• WHAT TO PRODUCE: Pictures stay out of this copy, which runs from the first line of the material through the line containing "COL = scene.collection".

────────

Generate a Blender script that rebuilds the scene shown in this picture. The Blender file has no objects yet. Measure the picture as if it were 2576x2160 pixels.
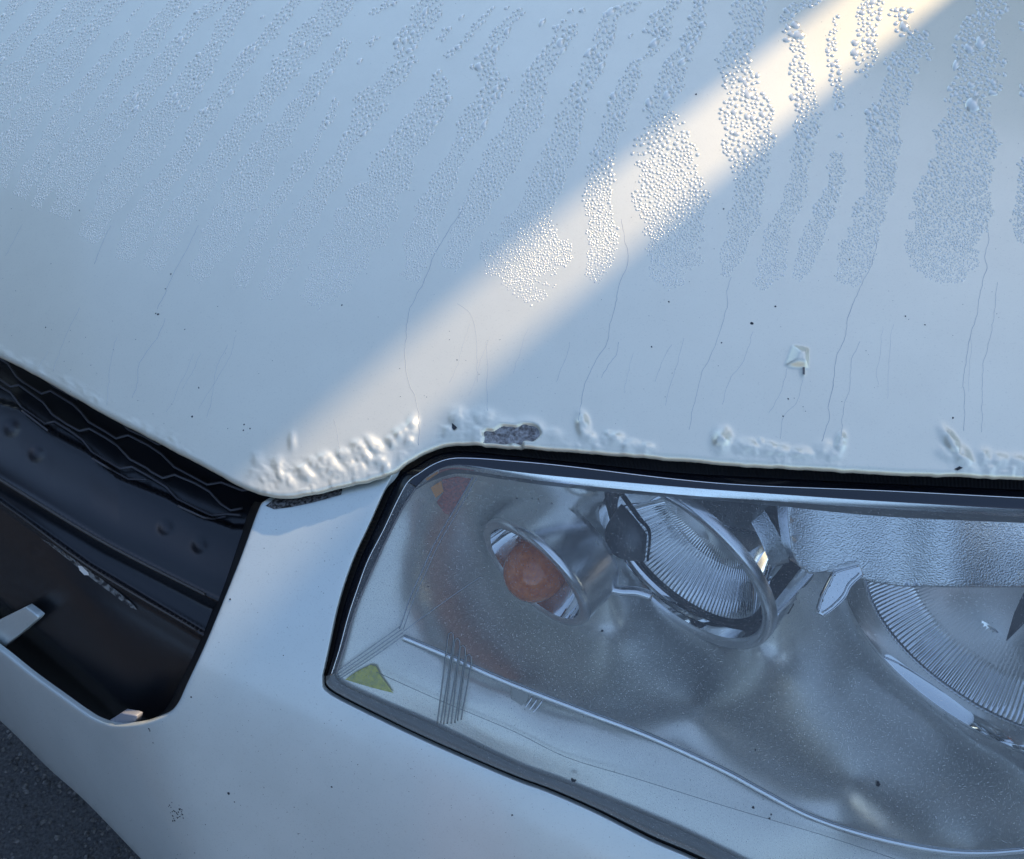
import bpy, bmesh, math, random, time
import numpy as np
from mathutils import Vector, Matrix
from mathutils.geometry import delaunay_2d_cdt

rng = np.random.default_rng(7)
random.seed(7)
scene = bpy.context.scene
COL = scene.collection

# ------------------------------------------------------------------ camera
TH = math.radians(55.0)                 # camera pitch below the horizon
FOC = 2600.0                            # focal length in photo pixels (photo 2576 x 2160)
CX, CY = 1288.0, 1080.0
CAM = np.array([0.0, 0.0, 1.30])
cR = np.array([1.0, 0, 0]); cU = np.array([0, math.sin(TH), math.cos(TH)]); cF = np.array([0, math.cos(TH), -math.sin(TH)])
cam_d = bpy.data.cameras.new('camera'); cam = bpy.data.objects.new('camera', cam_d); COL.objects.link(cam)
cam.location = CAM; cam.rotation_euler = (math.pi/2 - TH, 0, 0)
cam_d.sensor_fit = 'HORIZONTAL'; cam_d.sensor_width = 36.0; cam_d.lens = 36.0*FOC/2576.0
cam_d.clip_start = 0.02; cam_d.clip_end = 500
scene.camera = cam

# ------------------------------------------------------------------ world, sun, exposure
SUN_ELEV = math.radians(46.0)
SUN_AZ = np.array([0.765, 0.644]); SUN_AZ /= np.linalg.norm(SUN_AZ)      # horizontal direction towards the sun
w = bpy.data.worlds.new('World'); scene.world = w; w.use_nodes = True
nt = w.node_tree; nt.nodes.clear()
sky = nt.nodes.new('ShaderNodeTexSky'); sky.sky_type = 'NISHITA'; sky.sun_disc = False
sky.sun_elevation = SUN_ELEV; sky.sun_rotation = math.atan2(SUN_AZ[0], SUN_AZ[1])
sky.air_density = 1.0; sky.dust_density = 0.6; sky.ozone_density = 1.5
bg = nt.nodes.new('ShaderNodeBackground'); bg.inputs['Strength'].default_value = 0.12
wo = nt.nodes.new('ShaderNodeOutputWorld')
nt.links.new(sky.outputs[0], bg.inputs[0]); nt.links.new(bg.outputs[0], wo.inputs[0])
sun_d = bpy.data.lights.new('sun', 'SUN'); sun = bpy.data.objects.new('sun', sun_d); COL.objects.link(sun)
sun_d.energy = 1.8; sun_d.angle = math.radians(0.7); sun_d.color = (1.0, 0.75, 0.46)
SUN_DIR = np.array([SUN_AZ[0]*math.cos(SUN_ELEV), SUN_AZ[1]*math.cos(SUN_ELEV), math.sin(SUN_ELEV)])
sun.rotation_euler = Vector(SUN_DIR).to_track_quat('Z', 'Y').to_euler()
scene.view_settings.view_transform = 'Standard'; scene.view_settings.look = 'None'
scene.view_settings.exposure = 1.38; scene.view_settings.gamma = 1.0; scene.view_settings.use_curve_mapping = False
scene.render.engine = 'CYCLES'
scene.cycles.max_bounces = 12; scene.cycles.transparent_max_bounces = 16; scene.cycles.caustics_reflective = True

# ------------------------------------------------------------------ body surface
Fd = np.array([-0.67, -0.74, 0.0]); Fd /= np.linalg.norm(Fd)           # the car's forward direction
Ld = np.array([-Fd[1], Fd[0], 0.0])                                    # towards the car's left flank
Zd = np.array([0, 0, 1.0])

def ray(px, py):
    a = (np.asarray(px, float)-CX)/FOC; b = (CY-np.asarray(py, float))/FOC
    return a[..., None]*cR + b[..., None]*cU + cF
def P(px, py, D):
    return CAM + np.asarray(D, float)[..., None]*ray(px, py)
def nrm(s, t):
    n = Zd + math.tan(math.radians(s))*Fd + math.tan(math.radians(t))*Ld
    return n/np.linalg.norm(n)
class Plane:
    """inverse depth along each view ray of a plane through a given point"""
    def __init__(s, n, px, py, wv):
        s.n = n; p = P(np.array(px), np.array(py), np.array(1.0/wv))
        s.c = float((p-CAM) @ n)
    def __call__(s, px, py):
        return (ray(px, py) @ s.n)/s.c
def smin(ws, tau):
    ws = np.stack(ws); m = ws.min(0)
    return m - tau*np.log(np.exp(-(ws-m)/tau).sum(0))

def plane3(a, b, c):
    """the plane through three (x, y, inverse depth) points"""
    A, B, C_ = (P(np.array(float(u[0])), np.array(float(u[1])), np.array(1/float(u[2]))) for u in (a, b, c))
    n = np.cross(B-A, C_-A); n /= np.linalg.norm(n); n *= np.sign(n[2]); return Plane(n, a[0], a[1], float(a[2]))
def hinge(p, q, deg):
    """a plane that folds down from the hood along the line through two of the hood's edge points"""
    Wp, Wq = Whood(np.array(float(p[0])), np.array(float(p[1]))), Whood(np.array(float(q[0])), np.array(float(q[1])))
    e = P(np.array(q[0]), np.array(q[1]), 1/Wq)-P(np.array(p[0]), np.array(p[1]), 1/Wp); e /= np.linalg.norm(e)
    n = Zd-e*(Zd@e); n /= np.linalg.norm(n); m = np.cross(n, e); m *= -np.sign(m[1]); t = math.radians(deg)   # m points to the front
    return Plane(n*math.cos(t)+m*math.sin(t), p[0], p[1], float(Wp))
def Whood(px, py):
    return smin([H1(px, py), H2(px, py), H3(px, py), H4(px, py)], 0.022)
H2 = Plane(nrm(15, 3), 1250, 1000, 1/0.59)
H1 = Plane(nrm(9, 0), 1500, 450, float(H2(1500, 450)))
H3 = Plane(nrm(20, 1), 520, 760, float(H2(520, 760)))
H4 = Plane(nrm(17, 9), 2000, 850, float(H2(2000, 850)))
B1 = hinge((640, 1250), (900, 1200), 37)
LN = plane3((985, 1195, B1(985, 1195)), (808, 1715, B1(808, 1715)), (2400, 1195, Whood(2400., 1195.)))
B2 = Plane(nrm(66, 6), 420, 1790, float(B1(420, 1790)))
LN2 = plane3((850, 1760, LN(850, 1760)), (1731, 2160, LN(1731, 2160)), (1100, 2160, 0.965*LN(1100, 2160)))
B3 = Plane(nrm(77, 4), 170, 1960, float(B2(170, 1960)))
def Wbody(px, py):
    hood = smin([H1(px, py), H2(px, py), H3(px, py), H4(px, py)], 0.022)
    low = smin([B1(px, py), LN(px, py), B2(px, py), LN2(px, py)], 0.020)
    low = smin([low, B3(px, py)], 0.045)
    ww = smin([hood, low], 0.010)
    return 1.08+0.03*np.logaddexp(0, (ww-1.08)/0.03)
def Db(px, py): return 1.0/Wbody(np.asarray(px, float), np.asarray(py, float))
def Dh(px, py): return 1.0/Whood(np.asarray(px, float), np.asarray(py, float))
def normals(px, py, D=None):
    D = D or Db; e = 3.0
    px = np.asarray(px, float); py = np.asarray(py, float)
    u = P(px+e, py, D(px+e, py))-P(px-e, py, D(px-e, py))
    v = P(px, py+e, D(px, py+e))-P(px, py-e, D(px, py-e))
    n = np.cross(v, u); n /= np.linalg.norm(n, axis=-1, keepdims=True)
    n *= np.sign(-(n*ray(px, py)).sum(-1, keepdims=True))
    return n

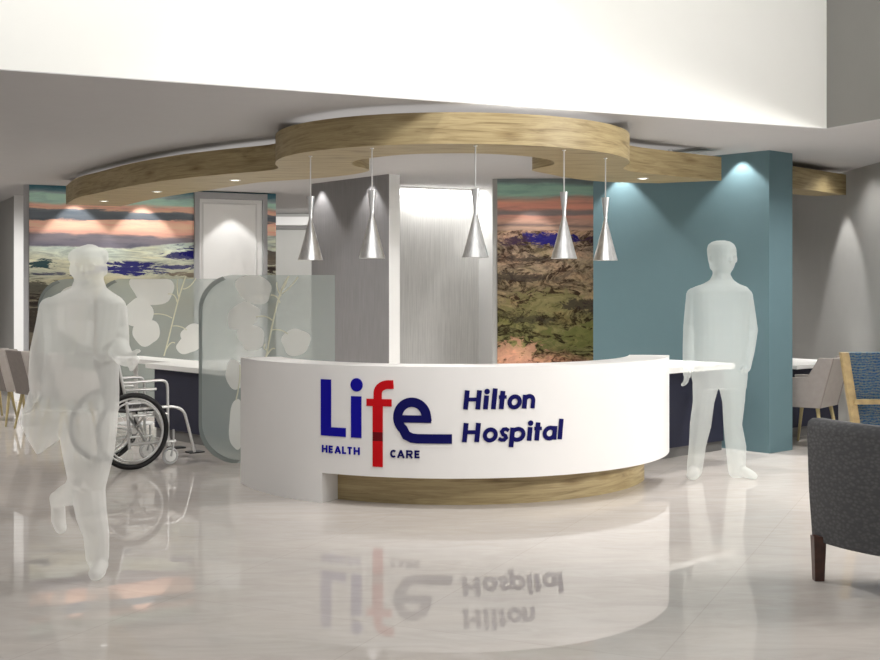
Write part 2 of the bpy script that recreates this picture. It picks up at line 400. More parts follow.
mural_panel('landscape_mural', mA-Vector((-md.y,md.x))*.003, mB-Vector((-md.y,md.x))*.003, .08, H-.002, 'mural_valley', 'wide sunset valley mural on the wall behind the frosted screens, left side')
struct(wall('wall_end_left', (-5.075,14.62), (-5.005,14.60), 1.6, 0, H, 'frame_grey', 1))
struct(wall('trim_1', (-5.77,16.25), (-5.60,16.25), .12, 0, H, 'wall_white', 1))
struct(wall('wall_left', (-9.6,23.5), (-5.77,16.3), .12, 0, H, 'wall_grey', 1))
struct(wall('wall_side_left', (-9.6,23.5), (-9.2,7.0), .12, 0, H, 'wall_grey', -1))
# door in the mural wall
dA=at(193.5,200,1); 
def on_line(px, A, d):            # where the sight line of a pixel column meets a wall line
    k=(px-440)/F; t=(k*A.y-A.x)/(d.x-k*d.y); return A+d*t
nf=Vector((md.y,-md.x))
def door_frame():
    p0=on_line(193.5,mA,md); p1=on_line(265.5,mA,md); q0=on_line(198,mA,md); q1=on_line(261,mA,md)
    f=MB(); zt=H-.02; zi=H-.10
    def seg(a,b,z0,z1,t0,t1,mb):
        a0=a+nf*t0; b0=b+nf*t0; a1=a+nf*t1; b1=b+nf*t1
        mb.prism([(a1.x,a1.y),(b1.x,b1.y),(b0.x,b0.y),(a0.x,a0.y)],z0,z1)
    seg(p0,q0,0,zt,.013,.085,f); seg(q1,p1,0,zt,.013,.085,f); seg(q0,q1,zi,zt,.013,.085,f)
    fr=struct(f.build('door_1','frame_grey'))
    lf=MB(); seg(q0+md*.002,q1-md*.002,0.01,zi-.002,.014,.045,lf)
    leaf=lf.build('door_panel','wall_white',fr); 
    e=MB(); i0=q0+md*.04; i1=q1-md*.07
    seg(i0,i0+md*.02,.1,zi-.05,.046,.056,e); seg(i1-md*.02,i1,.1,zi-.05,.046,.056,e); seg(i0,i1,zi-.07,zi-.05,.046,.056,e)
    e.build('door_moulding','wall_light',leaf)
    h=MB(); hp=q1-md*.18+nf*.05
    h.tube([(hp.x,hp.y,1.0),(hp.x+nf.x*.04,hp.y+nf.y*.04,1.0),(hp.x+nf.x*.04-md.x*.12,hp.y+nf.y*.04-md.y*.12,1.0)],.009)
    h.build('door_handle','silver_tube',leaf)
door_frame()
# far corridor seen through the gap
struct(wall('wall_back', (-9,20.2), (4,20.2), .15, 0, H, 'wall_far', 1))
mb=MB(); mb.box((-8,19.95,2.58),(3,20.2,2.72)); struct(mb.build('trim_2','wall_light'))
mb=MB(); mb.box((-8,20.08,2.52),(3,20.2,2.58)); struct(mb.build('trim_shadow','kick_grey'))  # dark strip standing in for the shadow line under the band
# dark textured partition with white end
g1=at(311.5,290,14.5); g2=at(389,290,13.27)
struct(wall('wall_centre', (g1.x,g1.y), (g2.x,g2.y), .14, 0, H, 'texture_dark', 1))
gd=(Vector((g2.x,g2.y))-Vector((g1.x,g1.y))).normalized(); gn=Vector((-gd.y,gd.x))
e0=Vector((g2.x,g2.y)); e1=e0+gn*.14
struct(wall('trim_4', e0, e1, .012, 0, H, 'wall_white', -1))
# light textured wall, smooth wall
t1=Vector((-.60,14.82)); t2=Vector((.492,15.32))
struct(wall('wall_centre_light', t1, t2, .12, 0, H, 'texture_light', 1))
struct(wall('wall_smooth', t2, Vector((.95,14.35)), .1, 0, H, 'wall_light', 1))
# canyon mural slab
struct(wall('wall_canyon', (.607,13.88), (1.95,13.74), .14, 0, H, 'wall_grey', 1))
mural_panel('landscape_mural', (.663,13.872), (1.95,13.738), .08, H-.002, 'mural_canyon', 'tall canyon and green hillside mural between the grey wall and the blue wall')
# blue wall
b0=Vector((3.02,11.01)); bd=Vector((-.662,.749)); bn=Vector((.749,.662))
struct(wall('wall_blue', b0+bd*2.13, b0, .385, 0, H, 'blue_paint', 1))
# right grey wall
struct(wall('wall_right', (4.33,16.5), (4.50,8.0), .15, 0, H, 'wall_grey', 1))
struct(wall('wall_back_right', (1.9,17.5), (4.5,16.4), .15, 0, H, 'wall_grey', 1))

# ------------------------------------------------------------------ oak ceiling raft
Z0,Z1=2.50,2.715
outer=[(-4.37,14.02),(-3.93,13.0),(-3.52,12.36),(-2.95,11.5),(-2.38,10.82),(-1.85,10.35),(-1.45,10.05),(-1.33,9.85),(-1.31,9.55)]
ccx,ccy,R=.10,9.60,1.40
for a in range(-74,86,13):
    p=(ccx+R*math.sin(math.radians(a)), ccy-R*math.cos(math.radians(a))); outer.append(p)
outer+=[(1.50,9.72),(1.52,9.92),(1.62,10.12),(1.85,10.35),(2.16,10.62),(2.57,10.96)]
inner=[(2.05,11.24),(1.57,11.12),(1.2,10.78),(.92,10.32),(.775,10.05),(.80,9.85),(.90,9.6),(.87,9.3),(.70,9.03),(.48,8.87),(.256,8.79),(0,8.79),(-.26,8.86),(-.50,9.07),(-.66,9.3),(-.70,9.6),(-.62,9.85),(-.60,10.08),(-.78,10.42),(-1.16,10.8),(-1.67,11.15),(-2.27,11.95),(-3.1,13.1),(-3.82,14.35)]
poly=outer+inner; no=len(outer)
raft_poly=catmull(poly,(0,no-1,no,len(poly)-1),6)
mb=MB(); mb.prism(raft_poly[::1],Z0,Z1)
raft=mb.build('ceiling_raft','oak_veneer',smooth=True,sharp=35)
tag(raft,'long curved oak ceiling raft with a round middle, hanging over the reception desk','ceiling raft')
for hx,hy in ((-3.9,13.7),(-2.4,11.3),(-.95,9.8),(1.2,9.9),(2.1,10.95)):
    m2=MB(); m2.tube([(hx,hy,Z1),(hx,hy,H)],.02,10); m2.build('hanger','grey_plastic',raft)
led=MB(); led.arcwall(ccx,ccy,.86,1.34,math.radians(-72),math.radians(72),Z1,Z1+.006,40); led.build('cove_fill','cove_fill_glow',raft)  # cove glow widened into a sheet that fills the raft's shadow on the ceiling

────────

• OUTPUT FOR THIS EXERCISE:
Generate a Blender script that rebuilds the scene shown in this picture. The Blender file has no objects yet. Measure the picture as if it were 2576x2160 pixels.
import bpy, bmesh, math, random, time
import numpy as np
from mathutils import Vector, Matrix
from mathutils.geometry import delaunay_2d_cdt

rng = np.random.default_rng(7)
random.seed(7)
scene = bpy.context.scene
COL = scene.collection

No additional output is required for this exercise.